嬉しかったのは、来てくれた人達が僕の部屋に遊びに来たみたいだと面白がってくれたり、僕と話すことを楽しんでくれたり、時には初めて出会ったお客さん同士が仲良くなったりもしてくれたことでした。
確かに集客は決して多くないし、正直2018年に比べて減ってはいるのですが(前回はcana÷bissの桐亜さんの集客が凄かったんです。やはりアイドルは強い…)、それでも新しい人が来てくれたりもしたし、何より大事なのは「来てくれた人は楽しんでくれた」ことだと思っています。

僕が演劇を始めたばかりの頃はとにかく集客を伸ばすことが大事だ!と意気込んでいたりもしたのですが、それよりも前にどんなに集客は少なくても「来れば間違いなく楽しい」ことを確実に続けていくことの大切さに「ちひろdeアート」の体験で気付かされました。
もちろん、今後も続けていくに当たって、自分の活動をもっと多くの人に知ってもらうための努力はしていくつもりですが、それよりも前に、自分の表現活動の土台となる部分をこの一週間、もっと言えばこの一年間で作ることが出来たのは、本当に大きな収穫だし、自分で言いますが成長できた部分だと思います。





記念に、「ちひろdeアート」が無事に終わった夜に、2019年最後の日曜日に食べたカレーの画像を載せておきます。

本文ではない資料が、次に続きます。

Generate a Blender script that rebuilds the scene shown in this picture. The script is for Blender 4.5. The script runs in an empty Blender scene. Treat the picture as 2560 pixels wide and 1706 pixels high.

さて、長々と書いてきましたが、こうして無事に2019年の「ちひろdeアート」が終了したところで、2020年の目標を書いていくと、2019年同様に「月刊おはなし図鑑」などのトークイベントを続けることで新潟のサブカルチャーを掘り下げていき、それをさらに書き起こしで本という形で出版することが一番の目標です。
そして、そこと繋がる話ですが、これまで「月刊ウインド」などにボランティアで書いていた文章のお仕事を、これからは何とかそれで食べていけるようにできたら一番いいなと思っていて、そのためには日常的にブログやSNSの投稿も含めて自分から文章を発信し続けることで、いつかチャンスが来た時のために自分の貯金を貯めていくことも必要だなと思っています。

そして、一年後にどこまで出来ているか分かりませんが、また2020年の年末には「ちひろdeアート」を行い、一年間の自分の総まとめとなるようなイベントを企画したいと思います。
自分の表現活動を続けて行くこと、それをこうして記録し続けていくことで、新潟のカルチャーにとってプラスとなることが出来るように、2020年も新しいことに挑戦していきたいと思います。





長くなりましたが、最後まで読んでいただきありがとうございました。
2020年もよろしくお願いします。